By Alan Ng | June 6, 2019

Watching certain filmmakers makes me wish I was making films instead of criticizing them. Tim Earnheart is one of those filmmakers. What I love most about his indie short films is the guerilla-style production to tell a simple, yet striking story, all within the confines of a limited budget A few months ago, I reviewed Tim Earnheart’s short film Ricochet and now placed before me is his follow-up Safe.

Earnheart’s Safe has a few similarities with Ricochet in that it features a kick-a*s female protagonist and a trio of bad guys in cool-looking masks. Nadine Nagamatsu stars as “The Woman” balancing her time between the adoption of her teenage and soon-to-be daughter Kelsey (Corrie Fleming) and an assassination assignment of a hit-and-run driver who killed a family of three.

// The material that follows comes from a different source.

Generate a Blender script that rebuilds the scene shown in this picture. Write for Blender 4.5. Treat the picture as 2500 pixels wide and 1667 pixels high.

As the protagonist makes her way upstairs to ready herself for the kill, she is met by three masked thugs armed with a knife, barbed-wire baseball bat, and an intimidating power drill. The killers demand she take them to her safe, but instead of stealing the large stacks of money, they instead go for a mysterious metallic egg timer.

“…instead of stealing the large stacks of money, they instead go for a mysterious metallic egg timer.”

It’s a little unfair for me to compare the two Earnheart shorts as the quality of Safe has nothing to do with its predecessor and thus judged on its own merits. But I’ll make a comparison anyways. While Ricochet was a set piece of action and combat, Earnheart focuses more on telling a smaller scale sci-fi story.

Safe is a nice tight and efficient tale, clocking in at just under eight minutes. Earnheart develops his sci-fi story instead of going for elaborate action set pieces. While the story is good with a nice twist ending, accompanied by some subtle digital blood splatter effects, it lacks a few needed punches along the way. What I mean is the story builds a steady stream of tension toward the climax at the end, when it could have used one or two moments of action. It’s missing a few minor action beats along the way to build excitement alongside the tension.

I’ll admit this criticism is a personal story preference on my part. For the most part, Safe again has beautiful production value in setting and costume along with a story that says a lot without needed any exposition at all.

Safe (2018) Written and directed by Tim Earnheart. Starring Nadine Nagamatsu, S. Joe Downing, Ayuba Audu, Reeve Scott, Corrie Fleming.